BUILT | 2006


This country house, designed as a permanent residence for a family of artists and their five children, is located on the shore of a lake in a pine forest.

The project utilises the principles of organic architecture laid down by Alvar Aalto: the primary building materials are pine and granite extracted nearby. ‘Bridge House’ is inspired by the environment, built around it, and harmonised with it. It is embedded in the hills, which, when parted, create a natural path to the viewpoint by the lake.

The south side of the house faces the lake. The spacious terraces here offer stunning views of nature. Horizontal sun blinds and awnings on the southern facade not only provide protection from the sun, but also create cosy seating areas for relaxation and al fresco dining.
In turn, the northern facade of the house, which faces the entrance group, is characterised by a contrasting design to the southern facade. Here, vertical lamella conceals a revitalising ornament, creating a unique visual impression - once a day, in the morning, when the sun shines from the east, the facade takes on a new appearance.

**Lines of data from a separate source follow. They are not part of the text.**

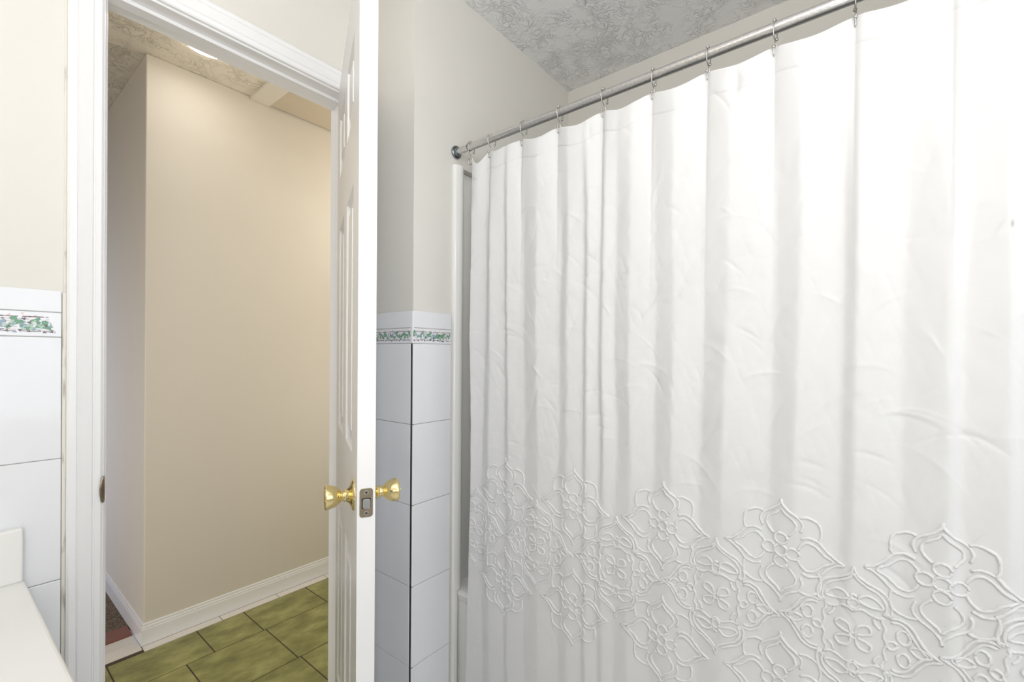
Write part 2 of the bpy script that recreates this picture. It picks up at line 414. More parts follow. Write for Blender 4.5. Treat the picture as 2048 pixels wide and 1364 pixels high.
# hall baseboard, mitred round the outside corner
bprof = [(0, 0), (0, 0.088), (0.004, 0.088), (0.0065, 0.0845), (0.0065, 0.077), (0.0095, 0.073), (0.0095, 0.068), (0.012, 0.062), (0.012, 0.0)]
bprof = [(t * 0.72, h) for t, h in bprof]
bm = bmesh.new()
sweep(bm, bprof, [lambda t, h: Vector((XH - t, 5.0, h + 0.0015)), lambda t, h: Vector((XH - t, YHALL - t, h + 0.0015)), lambda t, h: Vector((2.2, YHALL - t, h + 0.0015))])
structure(obj('baseboard_hall', bm, M['trim']))

# ------------------------------------------------------------------ door casing and jamb
cprof = [(0, 0), (0, 0.009), (0.003, 0.0115), (0.012, 0.0118), (0.0132, 0.0098), (0.0148, 0.0100), (0.017, 0.0125), (0.032, 0.0155), (0.0395, 0.0172), (0.041, 0.0150), (0.0425, 0.0172), (0.053, 0.0172), (0.057, 0.014), (0.057, 0)]
CX0, CX1, CZ = JX0 - 0.005, JX1 + 0.005, ZHEAD + 0.005
bm = bmesh.new()
sweep(bm, cprof, [lambda t, h: Vector((CX0 - t, YD - h, 0)), lambda t, h: Vector((CX0 - t, YD - h, CZ + t)), lambda t, h: Vector((CX1 + t, YD - h, CZ + t)), lambda t, h: Vector((CX1 + t, YD - h, 0))])
structure(obj('trim_1', bm, M['trim']))
bm = bmesh.new()
ya, yb = YD - 0.001, YH2 + 0.006
for a, b in (((JX0 - 0.02, ya, 0), (JX0, yb, ZHEAD + 0.02)), ((JX1, ya, 0), (JX1 + 0.02, yb, ZHEAD + 0.02)), ((JX0, ya, ZHEAD), (JX1, yb, ZHEAD + 0.02)),
             ((JX0, YD + 0.037, 0), (JX0 + 0.010, YD + 0.072, ZHEAD)), ((JX1 - 0.010, YD + 0.037, 0), (JX1, YD + 0.072, ZHEAD)), ((JX0 + 0.010, YD + 0.037, ZHEAD - 0.010), (JX1 - 0.010, YD + 0.072, ZHEAD))):
    box(bm, a, b)
jamb = structure(obj('trim_2', bm, M['trim'], bevel=0.0015))
# hall-side casing
bm = bmesh.new()
YQ = YH2 + 0.004
sweep(bm, cprof, [lambda t, h: Vector((CX0 - t, YQ + h, 0)), lambda t, h: Vector((CX0 - t, YQ + h, CZ + t)), lambda t, h: Vector((CX1 + t, YQ + h, CZ + t)), lambda t, h: Vector((CX1 + t, YQ + h, 0))])
structure(obj('trim_3', bm, M['trim']))

# strike plate on the left jamb, its curved lip standing out past the casing edge
st = thing('strike_plate', 'dark bronze strike plate with curved lip on left door jamb', 'strike plate', (JX0, YD, 0.905))
bm = bmesh.new()
prof = []
zz = [-0.0275 + 0.055 * i / 12 for i in range(13)]
A = []
for z in zz:
    k = math.sqrt(max(0.0, 1 - (z / 0.0285) ** 2))
    A.append([(0.0015, 0.034, z), (0.0015, 0.0, z), (-0.0005, -0.006 - 0.006 * k, z), (-0.0060 * k - 0.0015, -0.0150 - 0.004 * k, z), (-0.0072 * k - 0.0030, -0.0145 - 0.004 * k, z), (-0.002, -0.006, z), (-0.0003, 0.001, z), (-0.0003, 0.034, z)])
rows = [[bm.verts.new(p) for p in r] for r in A]
for r0, r1 in zip(rows, rows[1:]):
    for i in range(len(r0)):
        bm.faces.new((r0[i], r0[(i + 1) % len(r0)], r1[(i + 1) % len(r0)], r1[i]))
bm.faces.new(rows[0][::-1]); bm.faces.new(rows[-1])
obj('plate_lip', bm, M['bronze'], st)

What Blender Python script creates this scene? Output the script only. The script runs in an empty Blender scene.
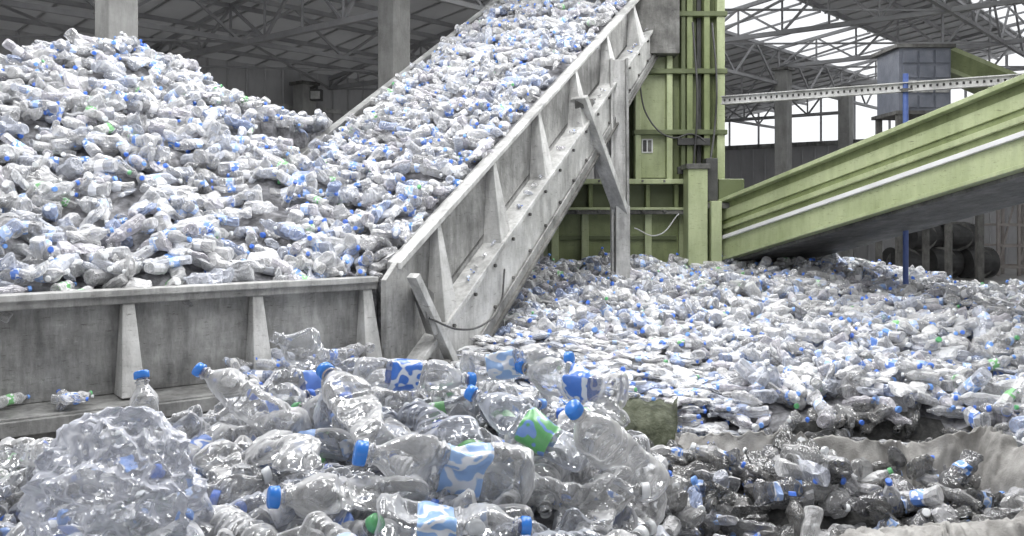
import bpy, bmesh, math, random
from mathutils import Vector, noise, Matrix
random.seed(7)
H=2.2
S=bpy.context.scene
try:
    S.view_settings.view_transform='Standard'
    S.view_settings.exposure=0.0
except Exception as e: print(e)

# ------------------------------------------------------------ materials
def nt(name):
    m=bpy.data.materials.new(name); m.use_nodes=True
    t=m.node_tree; t.nodes.clear()
    o=t.nodes.new('ShaderNodeOutputMaterial')
    return m,t,o
def N(t,k,**kw):
    n=t.nodes.new(k)
    for a,b in kw.items(): setattr(n,a,b)
    return n
def ramp(t,stops):
    r=N(t,'ShaderNodeValToRGB')
    e=r.color_ramp.elements
    while len(e)<len(stops): e.new(0.5)
    for el,(p,c) in zip(e,stops):
        el.position=p; el.color=(c[0],c[1],c[2],1)
    return r
def solid(name,c1,c2,scale=3,rough=.6,metal=0,bump=.15,bscale=25,detail=6,c3=None,streak=0,transl=0,scratch=0):
    m,t,o=nt(name)
    b=N(t,'ShaderNodeBsdfPrincipled'); b.inputs['Roughness'].default_value=rough; b.inputs['Metallic'].default_value=metal
    tc=N(t,'ShaderNodeTexCoord')
    n=N(t,'ShaderNodeTexNoise'); n.inputs['Scale'].default_value=scale; n.inputs['Detail'].default_value=detail; n.inputs['Roughness'].default_value=.65
    t.links.new(tc.outputs['Object'],n.inputs['Vector'])
    st=[(.33,c1),(.66,c2)]
    if c3: st=[(.3,c1),(.5,c2),(.7,c3)]
    r=ramp(t,st)
    t.links.new(n.outputs['Fac'],r.inputs['Fac']); col=r.outputs['Color']
    if streak:
        mp=N(t,'ShaderNodeMapping'); mp.inputs['Scale'].default_value=(6,6,1.2)
        n3=N(t,'ShaderNodeTexNoise'); n3.inputs['Scale'].default_value=1.2; n3.inputs['Detail'].default_value=9; n3.inputs['Roughness'].default_value=.75
        t.links.new(tc.outputs['Object'],mp.inputs['Vector']); t.links.new(mp.outputs[0],n3.inputs['Vector'])
        r3=ramp(t,[(.36,(1-streak,)*3),(.58,(1,1,1))]); t.links.new(n3.outputs['Fac'],r3.inputs['Fac'])
        mx=N(t,'ShaderNodeMix',data_type='RGBA',blend_type='MULTIPLY'); mx.inputs[0].default_value=1
        t.links.new(col,mx.inputs[6]); t.links.new(r3.outputs['Color'],mx.inputs[7]); col=mx.outputs[2]
    if scratch:
        mp=N(t,'ShaderNodeMapping'); mp.inputs['Scale'].default_value=(5,5,28); mp.inputs['Rotation'].default_value=(.3,.5,.2)
        n4=N(t,'ShaderNodeTexNoise'); n4.inputs['Scale'].default_value=2.2; n4.inputs['Detail'].default_value=6; n4.inputs['Roughness'].default_value=.8
        t.links.new(tc.outputs['Object'],mp.inputs['Vector']); t.links.new(mp.outputs[0],n4.inputs['Vector'])
        r4=ramp(t,[(.34,(.45,.44,.42)),(.42,(1,1,1)),(.60,(1,1,1)),(.68,(1.0+scratch,)*3)]); t.links.new(n4.outputs['Fac'],r4.inputs['Fac'])
        mx=N(t,'ShaderNodeMix',data_type='RGBA',blend_type='MULTIPLY'); mx.inputs[0].default_value=1
        t.links.new(col,mx.inputs[6]); t.links.new(r4.outputs['Color'],mx.inputs[7]); col=mx.outputs[2]
    t.links.new(col,b.inputs['Base Color'])
    n2=N(t,'ShaderNodeTexNoise'); n2.inputs['Scale'].default_value=bscale; n2.inputs['Detail'].default_value=4
    t.links.new(tc.outputs['Object'],n2.inputs['Vector'])
    bp=N(t,'ShaderNodeBump'); bp.inputs['Strength'].default_value=bump; bp.inputs['Distance'].default_value=.05
    t.links.new(n2.outputs['Fac'],bp.inputs['Height']); t.links.new(bp.outputs['Normal'],b.inputs['Normal'])
    if transl:
        tl=N(t,'ShaderNodeBsdfTranslucent'); tl.inputs['Color'].default_value=(.7,.7,.7,1); ms=N(t,'ShaderNodeMixShader'); ms.inputs[0].default_value=transl
        t.links.new(b.outputs[0],ms.inputs[1]); t.links.new(tl.outputs[0],ms.inputs[2]); t.links.new(ms.outputs[0],o.inputs['Surface'])
    else: t.links.new(b.outputs['BSDF'],o.inputs['Surface'])
    return m
def plastic(name,stops,a0,a1,rough=.12,power=1.3,bs=9,bstr=.35,stripe=None,tint=(.97,.975,.98)):
    m,t,o=nt(name)
    b=N(t,'ShaderNodeBsdfPrincipled'); b.inputs['Roughness'].default_value=rough
    b.inputs['IOR'].default_value=1.6
    oi=N(t,'ShaderNodeObjectInfo'); r=ramp(t,stops); r.color_ramp.interpolation='CONSTANT'
    t.links.new(oi.outputs['Random'],r.inputs['Fac']); col=r.outputs['Color']
    tc=N(t,'ShaderNodeTexCoord')
    if stripe:
        ns=N(t,'ShaderNodeTexNoise'); ns.inputs['Scale'].default_value=7; ns.inputs['Detail'].default_value=1
        t.links.new(tc.outputs['Object'],ns.inputs['Vector'])
        rs=ramp(t,[(.50,(0,0,0)),(.52,(1,1,1)),(.60,(1,1,1)),(.62,(0,0,0))]); t.links.new(ns.outputs['Fac'],rs.inputs['Fac'])
        mx=N(t,'ShaderNodeMix',data_type='RGBA'); t.links.new(rs.outputs['Color'],mx.inputs[0]); t.links.new(col,mx.inputs[6]); mx.inputs[7].default_value=(*stripe,1); col=mx.outputs[2]
    t.links.new(col,b.inputs['Base Color'])
    if a0>=1:
        t.links.new(b.outputs[0],o.inputs['Surface']); return m
    lw=N(t,'ShaderNodeLayerWeight'); lw.inputs['Blend'].default_value=.5
    n2=N(t,'ShaderNodeTexNoise'); n2.inputs['Scale'].default_value=bs; n2.inputs['Detail'].default_value=2
    t.links.new(tc.outputs['Object'],n2.inputs['Vector'])
    bp=N(t,'ShaderNodeBump'); bp.inputs['Strength'].default_value=bstr; bp.inputs['Distance'].default_value=.04
    t.links.new(n2.outputs['Fac'],bp.inputs['Height']); t.links.new(bp.outputs['Normal'],b.inputs['Normal']); t.links.new(bp.outputs['Normal'],lw.inputs['Normal'])
    pw=N(t,'ShaderNodeMath',operation='POWER'); pw.inputs[1].default_value=power
    t.links.new(lw.outputs['Facing'],pw.inputs[0])
    ma=N(t,'ShaderNodeMath',operation='MULTIPLY_ADD'); ma.use_clamp=True
    ma.inputs[1].default_value=a1-a0; ma.inputs[2].default_value=a0
    t.links.new(pw.outputs[0],ma.inputs[0])
    tr=N(t,'ShaderNodeBsdfTransparent'); tr.inputs['Color'].default_value=(*tint,1)
    gl=N(t,'ShaderNodeBsdfGlossy'); gl.inputs['Roughness'].default_value=rough*.8; t.links.new(bp.outputs['Normal'],gl.inputs['Normal'])
    fr=N(t,'ShaderNodeFresnel'); fr.inputs['IOR'].default_value=1.6; t.links.new(bp.outputs['Normal'],fr.inputs['Normal'])
    mg=N(t,'ShaderNodeMixShader'); t.links.new(fr.outputs[0],mg.inputs[0]); t.links.new(tr.outputs[0],mg.inputs[1]); t.links.new(gl.outputs[0],mg.inputs[2])
    mx=N(t,'ShaderNodeMixShader')
    t.links.new(ma.outputs[0],mx.inputs['Fac']); t.links.new(mg.outputs[0],mx.inputs[1]); t.links.new(b.outputs[0],mx.inputs[2])
    t.links.new(mx.outputs[0],o.inputs['Surface'])
    return m
W1=(.79,.80,.825);W2=(.71,.74,.82);W3=(.87,.87,.875);W4=(.52,.61,.85);W5=(.60,.60,.61);W6=(.79,.77,.82)
M_pl=plastic('clear_pet',[(0,W1),(.22,W5),(.36,W2),(.50,W3),(.72,W6),(.83,W4),(.88,W3)],.27,1.0,rough=.09)
M_plf=plastic('clear_pet_close',[(0,W1),(.3,W3),(.6,W2),(.8,W3)],.12,.92,rough=.045,power=1.4,bs=5,bstr=.4)
M_bag=plastic('clear_film',[(0,(.82,.84,.93)),(.5,(.82,.84,.93))],.13,.95,rough=.045,power=1.1,bs=5,bstr=.8)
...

The architecture works 'through-light', and the house maximises the use of natural light for the interiors, which creates a comfortable natural atmosphere inside.

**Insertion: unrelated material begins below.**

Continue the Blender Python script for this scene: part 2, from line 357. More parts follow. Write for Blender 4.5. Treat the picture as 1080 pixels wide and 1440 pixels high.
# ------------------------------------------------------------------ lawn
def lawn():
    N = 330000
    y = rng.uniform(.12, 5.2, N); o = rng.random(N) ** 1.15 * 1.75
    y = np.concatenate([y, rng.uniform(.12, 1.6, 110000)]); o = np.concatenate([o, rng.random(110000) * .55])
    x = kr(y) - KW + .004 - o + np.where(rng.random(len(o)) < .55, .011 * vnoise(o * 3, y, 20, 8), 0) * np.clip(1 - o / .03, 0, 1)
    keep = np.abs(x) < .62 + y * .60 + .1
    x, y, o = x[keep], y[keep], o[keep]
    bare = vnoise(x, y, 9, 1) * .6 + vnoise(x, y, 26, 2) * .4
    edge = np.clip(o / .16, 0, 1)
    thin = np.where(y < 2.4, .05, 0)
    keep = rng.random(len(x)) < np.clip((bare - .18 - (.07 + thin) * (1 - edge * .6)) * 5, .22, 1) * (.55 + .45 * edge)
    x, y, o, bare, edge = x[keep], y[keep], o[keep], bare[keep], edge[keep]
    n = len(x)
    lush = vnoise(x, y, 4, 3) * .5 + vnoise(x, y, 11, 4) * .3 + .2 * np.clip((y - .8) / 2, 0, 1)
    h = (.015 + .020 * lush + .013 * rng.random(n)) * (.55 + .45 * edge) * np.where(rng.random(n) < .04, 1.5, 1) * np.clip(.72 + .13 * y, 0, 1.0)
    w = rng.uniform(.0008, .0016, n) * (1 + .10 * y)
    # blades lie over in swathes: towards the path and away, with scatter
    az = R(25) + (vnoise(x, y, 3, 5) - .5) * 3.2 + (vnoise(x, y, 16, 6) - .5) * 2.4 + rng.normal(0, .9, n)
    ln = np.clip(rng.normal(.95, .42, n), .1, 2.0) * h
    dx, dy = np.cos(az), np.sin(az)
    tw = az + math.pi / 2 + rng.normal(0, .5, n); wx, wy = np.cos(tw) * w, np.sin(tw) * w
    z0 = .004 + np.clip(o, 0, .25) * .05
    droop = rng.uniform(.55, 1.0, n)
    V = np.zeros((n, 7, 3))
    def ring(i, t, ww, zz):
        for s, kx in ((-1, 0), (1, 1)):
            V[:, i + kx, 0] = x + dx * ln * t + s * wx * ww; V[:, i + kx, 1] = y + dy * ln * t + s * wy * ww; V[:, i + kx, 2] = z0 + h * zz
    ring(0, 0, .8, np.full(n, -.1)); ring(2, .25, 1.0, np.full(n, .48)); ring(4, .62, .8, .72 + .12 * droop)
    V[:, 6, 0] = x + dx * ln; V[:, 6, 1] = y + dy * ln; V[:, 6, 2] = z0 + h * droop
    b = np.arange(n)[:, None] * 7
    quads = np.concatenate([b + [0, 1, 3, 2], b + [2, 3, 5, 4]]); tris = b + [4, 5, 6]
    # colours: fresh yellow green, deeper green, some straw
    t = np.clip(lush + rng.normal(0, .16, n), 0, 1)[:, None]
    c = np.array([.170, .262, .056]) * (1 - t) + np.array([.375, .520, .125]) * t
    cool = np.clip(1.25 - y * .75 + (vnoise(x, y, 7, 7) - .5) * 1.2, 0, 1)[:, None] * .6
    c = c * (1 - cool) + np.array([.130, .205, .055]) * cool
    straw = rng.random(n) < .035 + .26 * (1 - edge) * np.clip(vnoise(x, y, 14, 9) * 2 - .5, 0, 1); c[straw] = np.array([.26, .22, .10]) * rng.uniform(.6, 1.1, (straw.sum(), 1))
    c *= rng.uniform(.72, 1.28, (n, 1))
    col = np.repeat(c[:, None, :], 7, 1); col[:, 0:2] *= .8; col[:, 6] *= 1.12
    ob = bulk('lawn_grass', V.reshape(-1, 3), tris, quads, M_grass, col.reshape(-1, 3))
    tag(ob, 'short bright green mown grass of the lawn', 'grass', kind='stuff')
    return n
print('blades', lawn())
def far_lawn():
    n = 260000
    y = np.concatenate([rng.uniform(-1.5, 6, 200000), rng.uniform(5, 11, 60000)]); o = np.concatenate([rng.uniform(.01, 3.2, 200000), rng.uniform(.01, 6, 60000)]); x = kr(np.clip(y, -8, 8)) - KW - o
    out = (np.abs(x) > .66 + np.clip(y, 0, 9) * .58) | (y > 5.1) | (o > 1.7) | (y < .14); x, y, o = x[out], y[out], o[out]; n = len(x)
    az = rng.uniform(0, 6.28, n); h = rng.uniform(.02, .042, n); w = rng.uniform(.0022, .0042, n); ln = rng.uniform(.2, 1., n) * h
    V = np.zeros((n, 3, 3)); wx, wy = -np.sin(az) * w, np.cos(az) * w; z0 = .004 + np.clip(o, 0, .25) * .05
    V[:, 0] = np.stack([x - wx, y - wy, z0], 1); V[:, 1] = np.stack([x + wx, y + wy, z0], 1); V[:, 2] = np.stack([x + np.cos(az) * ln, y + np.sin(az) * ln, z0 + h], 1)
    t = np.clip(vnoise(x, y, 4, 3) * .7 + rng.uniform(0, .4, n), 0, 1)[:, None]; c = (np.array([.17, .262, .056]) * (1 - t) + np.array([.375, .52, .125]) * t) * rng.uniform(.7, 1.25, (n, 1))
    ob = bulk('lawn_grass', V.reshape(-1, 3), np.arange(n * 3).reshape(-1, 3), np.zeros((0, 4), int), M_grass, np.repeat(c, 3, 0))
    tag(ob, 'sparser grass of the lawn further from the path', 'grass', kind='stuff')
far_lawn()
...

‘Bridge House’ implies a ‘bridge’ between older and younger generations, adults and children. The role of the connecting element of this ‘bridge’ is performed by the living room. It ‘hangs’ above the entrance groups on the north side: on the left, there is the entrance for parents, and on the right - for children.

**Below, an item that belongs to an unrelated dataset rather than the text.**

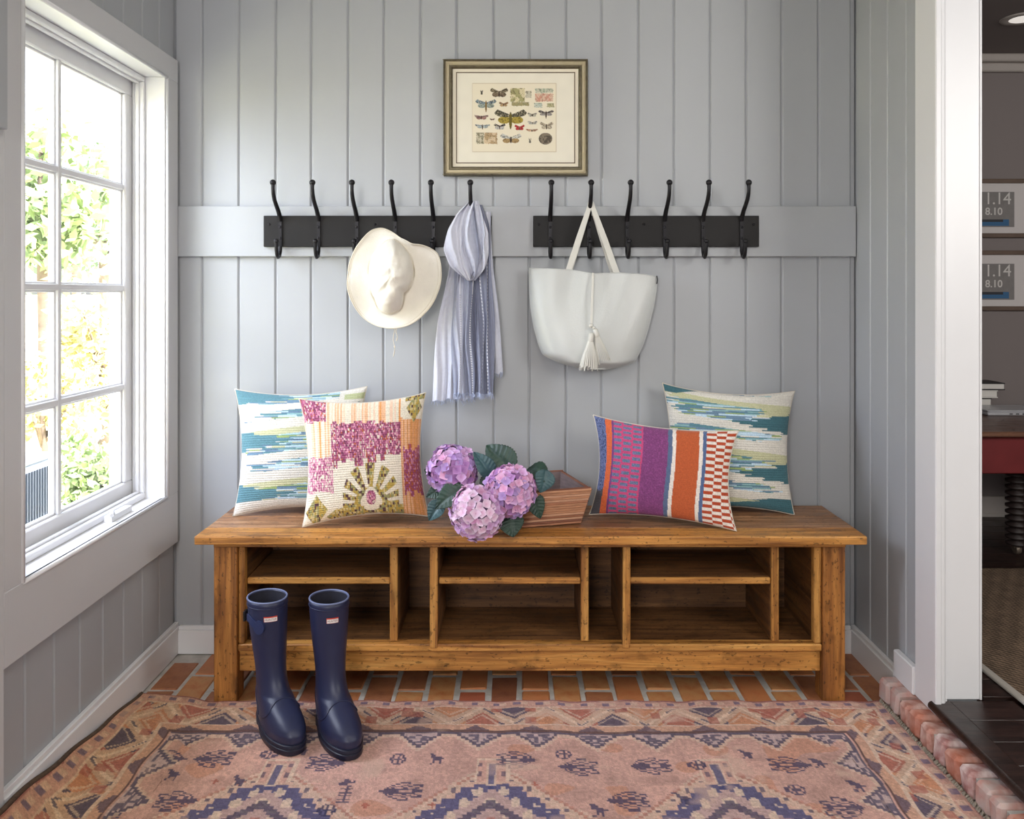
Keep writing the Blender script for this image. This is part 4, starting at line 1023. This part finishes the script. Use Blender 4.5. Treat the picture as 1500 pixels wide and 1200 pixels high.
# looped pouch in front
sheet([(294, 686, 695, 2.800), (312, 668, 697, 2.785), (335, 657, 698, 2.775), (365, 651, 700, 2.768), (390, 658, 701, 2.768), (403, 672, 699, 2.775), (411, 683, 694, 2.785)], 1.6, .022, scol([(0, PW*.95), (.5, PW), (.8, LB), (1, MBl)], seed=7), ph=.9, name='loop', nu=90)
sheet([(294, 689, 700, 2.800), (312, 692, 708, 2.785), (340, 697, 716, 2.775), (375, 699, 714, 2.772), (395, 694, 709, 2.774), (411, 686, 697, 2.785)], 1.1, .016, scol([(0, DB), (.35, LB), (1, PW)], (.15,), 8), ph=.3, name='loop', nu=60)
mb = MB(); rr = random.Random(4)
for Pf in fr_:
    e = Pf[-1]
    for i in range(0, len(e), 2):
        p = Vector(e[i]); L_ = rr.uniform(.008, .02); mb.tube([p+Vector((0, .0, .002)), p+Vector((rr.uniform(-.003, .003), rr.uniform(-.003, .001), -L_*.5)), p+Vector((rr.uniform(-.007, .007), rr.uniform(-.004, .002), -L_))], [.0009, .0008, .0004], 4)
M['fring2'] = mat('scarf_fringe', lin(176, 186, 212), .9)
obj('fringe', mb, M['fring2'], scarf, kind='stuff')

# ================================================================== TOTE BAG
bag = thing('tote_bag', 'off-white leather tote bag with two tassels hanging on the right rack', 'bag', (X(868, 2.8), 2.80, H-(541-VY)*2.8/F))
M['leather'] = mat('offwhite_leather', lin(202, 205, 203), .38, var=.02, vscale=5, bump=.25, bscale=170)
M['leather2'] = mat('cream_leather_strap', lin(216, 215, 207), .42, bump=.2, bscale=170)
M['bag_in'] = mat('bag_inside_suede', lin(120, 118, 108), .95)
outl = [(394, 775, 963), (420, 775.5, 961), (450, 777, 957), (480, 782, 950), (505, 789, 942), (520, 795, 935), (530, 815, 930), (537, 838, 912), (541, 860, 890)]
a = np.array(outl, float); nv, nu = 90, 100
s = np.linspace(0, 1, nv)**.8; s = (s-s[0])/(s[-1]-s[0]); py = 394+(541-394)*s
pl = np.interp(py, a[:, 0], a[:, 1]); pr = np.interp(py, a[:, 0], a[:, 2])
for arr in (pl, pr):
    for _ in range(6): arr[1:-1] = (arr[:-2]+2*arr[1:-1]+arr[2:])/4
U, V = np.meshgrid(np.linspace(0, 1, nu), s)
px = pl[:, None]*(1-U)+pr[:, None]*U
topc = (4*np.sin(np.pi*U)*0+np.interp(U, [0, .18, .33, .5, .7, .9, 1], [0, 1, 2.5, 8, 7, 9, 13])-1)*np.clip(1-V*2.2, 0, 1)
pyy = py[:, None]+topc+0*U
bel = np.clip(1-(2*U-1)**4, 0, 1)**.6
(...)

The living room and bedrooms are separated by a light pocket, which is designed to transmit light into the playroom near the entrance. At the same time, it serves as sound insulation, ‘cutting off’ the noise of the living room, providing comfort and silence for the children, and allowing them to play and relax peacefully inside the house.

All the trees growing on the site have been preserved and carefully incorporated into the architecture. Two of them were placed in the interior of the house: one of the pine trees became part of the design of the swimming pool, while the other was organically incorporated into the interior of the living room.

Within the interior of the house, the natural golden hue of the pine has been preserved. It is visible in the ‘atriums’ through which the trees grow, as well as in the place where the living room and bedrooms are separated by a light pocket. The same colour is also used for the ornament cuts on the northern facade, which emphasises and ‘warms up’ the light penetrating them.